Commitment consists of mental and physical energy. Effort is the minimal requirement to be on the team - you must be willing to work at it. Team success involves many intangibles, including attitudes and energy.
Unity is group spirit. Teamwork comes about as a result of identification with a team (Sherwin 1976).
Teams work differently, and achieve goals in differing ways. This is okay - the leader and team members should concentrate on coalescence, unity, and "emotional bonding."
Fostering unified commitment is one way to create a more effective team. Keep in mind that involvement enhances commitment.
Differentiation and integration must be balanced. We must appreciate differences, and require unity. Too much requiring unity can lead to groupthink and stifled creativity. Too much differentiation leads to "analysis paralysis," conflicts in values/vision, and conflict in the area of personal vs. team goals.
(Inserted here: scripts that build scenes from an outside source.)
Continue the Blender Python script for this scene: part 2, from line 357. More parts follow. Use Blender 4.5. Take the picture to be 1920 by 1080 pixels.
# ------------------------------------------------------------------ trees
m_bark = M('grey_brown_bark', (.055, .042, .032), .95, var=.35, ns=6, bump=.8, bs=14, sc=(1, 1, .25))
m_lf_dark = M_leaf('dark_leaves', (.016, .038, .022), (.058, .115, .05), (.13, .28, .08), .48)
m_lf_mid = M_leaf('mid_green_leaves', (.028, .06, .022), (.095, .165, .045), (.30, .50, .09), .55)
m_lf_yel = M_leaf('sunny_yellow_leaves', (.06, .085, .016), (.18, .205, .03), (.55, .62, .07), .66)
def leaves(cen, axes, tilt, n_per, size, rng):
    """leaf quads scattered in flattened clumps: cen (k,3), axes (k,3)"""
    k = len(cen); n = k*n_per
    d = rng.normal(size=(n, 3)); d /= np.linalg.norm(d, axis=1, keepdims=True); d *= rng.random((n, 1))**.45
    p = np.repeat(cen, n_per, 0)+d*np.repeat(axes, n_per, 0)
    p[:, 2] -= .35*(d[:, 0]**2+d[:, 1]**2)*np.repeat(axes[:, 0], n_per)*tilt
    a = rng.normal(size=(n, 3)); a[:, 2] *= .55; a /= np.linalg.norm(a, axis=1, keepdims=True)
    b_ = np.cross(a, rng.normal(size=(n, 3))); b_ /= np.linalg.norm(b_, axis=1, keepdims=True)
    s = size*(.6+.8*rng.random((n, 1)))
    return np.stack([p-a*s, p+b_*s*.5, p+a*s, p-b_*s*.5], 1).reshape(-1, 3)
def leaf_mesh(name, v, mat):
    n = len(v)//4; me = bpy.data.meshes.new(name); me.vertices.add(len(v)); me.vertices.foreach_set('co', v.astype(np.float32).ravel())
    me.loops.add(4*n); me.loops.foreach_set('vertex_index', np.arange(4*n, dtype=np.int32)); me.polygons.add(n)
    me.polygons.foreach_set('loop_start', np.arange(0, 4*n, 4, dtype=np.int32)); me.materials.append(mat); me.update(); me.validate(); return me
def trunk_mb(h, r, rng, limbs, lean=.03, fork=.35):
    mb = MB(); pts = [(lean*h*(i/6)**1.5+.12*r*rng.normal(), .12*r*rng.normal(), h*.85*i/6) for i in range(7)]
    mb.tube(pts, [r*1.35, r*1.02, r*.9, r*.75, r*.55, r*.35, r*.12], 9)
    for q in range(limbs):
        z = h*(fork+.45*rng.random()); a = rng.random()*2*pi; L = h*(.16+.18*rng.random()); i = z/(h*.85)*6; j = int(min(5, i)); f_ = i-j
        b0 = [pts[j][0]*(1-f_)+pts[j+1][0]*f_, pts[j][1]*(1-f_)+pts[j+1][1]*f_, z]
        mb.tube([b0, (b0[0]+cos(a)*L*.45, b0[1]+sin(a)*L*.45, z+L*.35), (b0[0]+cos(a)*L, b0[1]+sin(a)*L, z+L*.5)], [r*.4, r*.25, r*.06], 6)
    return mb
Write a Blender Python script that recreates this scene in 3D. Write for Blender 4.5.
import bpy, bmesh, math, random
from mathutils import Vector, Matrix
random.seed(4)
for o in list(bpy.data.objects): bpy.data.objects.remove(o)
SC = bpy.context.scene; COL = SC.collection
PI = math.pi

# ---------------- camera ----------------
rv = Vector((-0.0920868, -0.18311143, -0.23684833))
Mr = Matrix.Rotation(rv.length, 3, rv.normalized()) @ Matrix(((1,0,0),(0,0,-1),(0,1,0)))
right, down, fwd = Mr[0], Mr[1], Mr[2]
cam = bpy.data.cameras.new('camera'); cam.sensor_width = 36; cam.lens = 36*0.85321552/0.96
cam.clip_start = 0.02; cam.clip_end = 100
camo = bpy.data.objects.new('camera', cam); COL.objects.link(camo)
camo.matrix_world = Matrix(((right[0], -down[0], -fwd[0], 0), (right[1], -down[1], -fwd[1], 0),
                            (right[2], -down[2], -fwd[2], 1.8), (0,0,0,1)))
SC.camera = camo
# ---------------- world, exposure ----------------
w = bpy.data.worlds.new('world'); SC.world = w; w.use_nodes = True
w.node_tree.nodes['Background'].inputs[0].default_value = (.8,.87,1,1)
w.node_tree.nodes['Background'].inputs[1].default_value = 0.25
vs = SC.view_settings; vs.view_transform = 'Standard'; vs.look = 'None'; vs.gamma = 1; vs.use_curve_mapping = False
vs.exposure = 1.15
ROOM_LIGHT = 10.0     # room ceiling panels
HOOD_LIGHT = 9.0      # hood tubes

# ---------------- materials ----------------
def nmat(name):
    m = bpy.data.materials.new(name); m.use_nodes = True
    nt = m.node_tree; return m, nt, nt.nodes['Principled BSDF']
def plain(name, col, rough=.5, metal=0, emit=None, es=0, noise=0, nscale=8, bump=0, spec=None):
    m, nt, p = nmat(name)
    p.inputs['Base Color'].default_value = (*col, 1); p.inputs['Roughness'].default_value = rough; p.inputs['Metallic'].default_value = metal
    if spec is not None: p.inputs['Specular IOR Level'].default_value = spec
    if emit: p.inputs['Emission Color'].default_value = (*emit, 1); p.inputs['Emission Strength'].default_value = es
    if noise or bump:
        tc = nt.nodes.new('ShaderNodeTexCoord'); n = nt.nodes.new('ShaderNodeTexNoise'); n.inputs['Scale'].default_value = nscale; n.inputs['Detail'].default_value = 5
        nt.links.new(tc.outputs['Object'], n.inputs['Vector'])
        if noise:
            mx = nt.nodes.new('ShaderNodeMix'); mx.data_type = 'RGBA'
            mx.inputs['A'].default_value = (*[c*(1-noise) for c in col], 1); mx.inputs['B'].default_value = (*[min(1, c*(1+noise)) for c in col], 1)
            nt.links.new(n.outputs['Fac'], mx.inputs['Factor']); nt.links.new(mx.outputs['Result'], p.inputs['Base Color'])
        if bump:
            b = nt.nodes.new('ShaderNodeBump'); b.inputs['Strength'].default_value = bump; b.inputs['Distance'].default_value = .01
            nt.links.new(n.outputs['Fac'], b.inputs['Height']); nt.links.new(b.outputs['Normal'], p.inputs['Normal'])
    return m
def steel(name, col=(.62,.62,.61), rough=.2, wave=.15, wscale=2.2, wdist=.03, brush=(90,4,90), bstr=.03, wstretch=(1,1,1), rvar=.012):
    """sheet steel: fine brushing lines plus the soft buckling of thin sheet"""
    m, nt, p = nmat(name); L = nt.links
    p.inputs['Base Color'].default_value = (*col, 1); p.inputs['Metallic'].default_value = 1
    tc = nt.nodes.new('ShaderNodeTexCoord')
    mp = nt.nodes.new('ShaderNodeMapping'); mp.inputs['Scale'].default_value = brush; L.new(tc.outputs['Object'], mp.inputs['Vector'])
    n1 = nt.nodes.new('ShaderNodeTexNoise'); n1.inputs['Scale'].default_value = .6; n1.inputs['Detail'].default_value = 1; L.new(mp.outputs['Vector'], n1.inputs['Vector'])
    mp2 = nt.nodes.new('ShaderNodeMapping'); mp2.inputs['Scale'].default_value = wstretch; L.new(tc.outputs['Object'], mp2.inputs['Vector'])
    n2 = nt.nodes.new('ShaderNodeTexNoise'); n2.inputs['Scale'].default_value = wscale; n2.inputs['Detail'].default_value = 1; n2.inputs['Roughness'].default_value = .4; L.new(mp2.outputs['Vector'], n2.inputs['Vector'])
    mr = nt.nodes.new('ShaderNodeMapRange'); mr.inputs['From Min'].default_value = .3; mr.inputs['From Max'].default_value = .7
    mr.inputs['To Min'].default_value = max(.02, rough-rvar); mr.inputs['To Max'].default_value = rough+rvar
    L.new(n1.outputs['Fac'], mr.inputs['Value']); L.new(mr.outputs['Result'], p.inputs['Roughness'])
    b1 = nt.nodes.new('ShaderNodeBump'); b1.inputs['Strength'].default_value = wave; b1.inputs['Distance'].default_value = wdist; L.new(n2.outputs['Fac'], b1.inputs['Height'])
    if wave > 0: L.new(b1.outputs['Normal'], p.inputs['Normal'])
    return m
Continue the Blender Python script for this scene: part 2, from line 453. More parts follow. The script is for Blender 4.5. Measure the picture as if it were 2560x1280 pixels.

Leaders must deal with non-productive/self-serving members in order to help the team to function.
Most American workers acknowledge low levels of commitment. Daniel Yanklovich and John Immerwahr surveyed workers in 1983, and only 25% said that they were working as hard as they could be (Nelson-Horchler, 1985: 47).
Katzenbach and Smith (The Discipline of Teams: A Mindbook-Workbook for Delivering Small Group Performance 112) write that common commitment includes the purpose team members believe in or direction the team goes, sometimes in responses to management . The purpose belongs to team (collectively) and to team members (individually). These are transformed into specific performance goals.
Sanborn (Teambuilt: Making Teamwork Work) identifies three types of commitment: unilateral, consultative, and consensus. Hersey and Blanchard identify five kinds of team commitment: 1) commitment to the customer (internal and external); 2) commitment to the organization (and its management); 3) commitment to self ; 4) commitment to people (individuals and work team); and 5) commitment to the task (mission) (420).
It is difficult to define the term group cohesion, and Bettenhausen gives a biography of authors that have written about the subject of the definition of cohesion (Bettenhausen 361). An early study about group cohesion was done by Organ and Hamer in 1950 (Bettenhausen 351).